WHAT IS NEEDED:
Copy down every line where the string "part" shows up.

------------------------------------------------------------

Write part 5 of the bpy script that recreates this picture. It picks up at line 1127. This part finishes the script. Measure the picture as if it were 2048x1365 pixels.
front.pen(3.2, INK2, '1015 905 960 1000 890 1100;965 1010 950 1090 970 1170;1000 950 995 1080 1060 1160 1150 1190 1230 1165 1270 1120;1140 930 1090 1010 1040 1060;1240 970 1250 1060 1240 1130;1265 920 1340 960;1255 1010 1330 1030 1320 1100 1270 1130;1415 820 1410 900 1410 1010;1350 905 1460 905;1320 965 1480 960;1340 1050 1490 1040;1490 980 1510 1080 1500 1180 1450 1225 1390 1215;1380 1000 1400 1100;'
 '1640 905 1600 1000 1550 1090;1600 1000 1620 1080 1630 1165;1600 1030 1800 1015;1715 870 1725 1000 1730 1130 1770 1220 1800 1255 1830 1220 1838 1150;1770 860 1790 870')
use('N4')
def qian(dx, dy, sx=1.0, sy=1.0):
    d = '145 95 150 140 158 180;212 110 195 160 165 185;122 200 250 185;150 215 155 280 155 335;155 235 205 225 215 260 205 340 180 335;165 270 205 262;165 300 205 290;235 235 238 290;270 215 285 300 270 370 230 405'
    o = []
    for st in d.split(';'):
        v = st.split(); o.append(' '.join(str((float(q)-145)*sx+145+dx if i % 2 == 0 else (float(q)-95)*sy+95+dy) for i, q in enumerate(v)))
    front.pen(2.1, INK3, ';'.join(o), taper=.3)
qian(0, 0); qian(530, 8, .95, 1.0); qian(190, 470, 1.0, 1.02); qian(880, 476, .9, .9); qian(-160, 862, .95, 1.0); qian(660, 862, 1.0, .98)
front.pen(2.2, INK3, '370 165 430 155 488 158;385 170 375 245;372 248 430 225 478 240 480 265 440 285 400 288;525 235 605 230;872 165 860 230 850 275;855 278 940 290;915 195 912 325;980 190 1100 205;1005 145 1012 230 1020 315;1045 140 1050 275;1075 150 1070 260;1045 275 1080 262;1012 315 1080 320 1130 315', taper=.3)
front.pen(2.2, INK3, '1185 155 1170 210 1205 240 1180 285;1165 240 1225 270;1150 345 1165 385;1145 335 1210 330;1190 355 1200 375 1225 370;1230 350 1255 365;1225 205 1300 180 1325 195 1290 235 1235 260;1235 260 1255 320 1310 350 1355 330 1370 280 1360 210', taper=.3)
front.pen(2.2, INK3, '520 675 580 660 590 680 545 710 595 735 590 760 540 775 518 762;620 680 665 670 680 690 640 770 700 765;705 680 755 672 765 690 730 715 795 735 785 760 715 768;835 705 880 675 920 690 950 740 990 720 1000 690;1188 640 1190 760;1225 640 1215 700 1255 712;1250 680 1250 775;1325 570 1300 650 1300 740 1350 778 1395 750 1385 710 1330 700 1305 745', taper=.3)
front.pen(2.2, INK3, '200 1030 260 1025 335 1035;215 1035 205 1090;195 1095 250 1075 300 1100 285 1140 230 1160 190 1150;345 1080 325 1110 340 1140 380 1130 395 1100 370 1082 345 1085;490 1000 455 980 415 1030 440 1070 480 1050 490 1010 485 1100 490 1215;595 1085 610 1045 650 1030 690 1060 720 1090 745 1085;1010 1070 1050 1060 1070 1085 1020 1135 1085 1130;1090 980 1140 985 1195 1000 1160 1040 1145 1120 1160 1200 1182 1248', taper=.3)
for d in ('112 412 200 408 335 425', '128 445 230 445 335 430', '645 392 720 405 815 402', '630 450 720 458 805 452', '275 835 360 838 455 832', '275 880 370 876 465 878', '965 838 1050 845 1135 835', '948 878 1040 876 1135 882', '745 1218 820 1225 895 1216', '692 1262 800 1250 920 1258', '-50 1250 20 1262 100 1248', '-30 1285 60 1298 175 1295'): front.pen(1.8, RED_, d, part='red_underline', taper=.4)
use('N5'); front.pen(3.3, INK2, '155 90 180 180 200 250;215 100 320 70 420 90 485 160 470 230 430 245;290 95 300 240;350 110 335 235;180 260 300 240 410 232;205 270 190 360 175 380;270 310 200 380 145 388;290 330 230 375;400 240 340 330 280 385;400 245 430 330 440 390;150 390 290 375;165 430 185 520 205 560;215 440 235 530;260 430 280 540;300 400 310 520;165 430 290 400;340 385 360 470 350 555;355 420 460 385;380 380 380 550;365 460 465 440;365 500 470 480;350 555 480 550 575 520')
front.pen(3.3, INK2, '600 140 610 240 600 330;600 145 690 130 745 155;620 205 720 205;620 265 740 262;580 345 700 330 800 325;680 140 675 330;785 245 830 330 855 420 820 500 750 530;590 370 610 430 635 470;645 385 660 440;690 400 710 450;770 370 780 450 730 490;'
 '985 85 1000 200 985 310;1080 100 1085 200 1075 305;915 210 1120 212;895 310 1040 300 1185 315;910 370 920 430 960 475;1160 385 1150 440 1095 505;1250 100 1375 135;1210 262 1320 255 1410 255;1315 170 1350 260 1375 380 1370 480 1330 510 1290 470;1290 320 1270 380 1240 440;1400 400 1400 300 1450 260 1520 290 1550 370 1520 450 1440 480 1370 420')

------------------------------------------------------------

THE OUTPUT:
Write part 5 of the bpy script that recreates this picture. It picks up at line 1127. This part finishes the script. Measure the picture as if it were 2048x1365 pixels.
for d in ('112 412 200 408 335 425', '128 445 230 445 335 430', '645 392 720 405 815 402', '630 450 720 458 805 452', '275 835 360 838 455 832', '275 880 370 876 465 878', '965 838 1050 845 1135 835', '948 878 1040 876 1135 882', '745 1218 820 1225 895 1216', '692 1262 800 1250 920 1258', '-50 1250 20 1262 100 1248', '-30 1285 60 1298 175 1295'): front.pen(1.8, RED_, d, part='red_underline', taper=.4)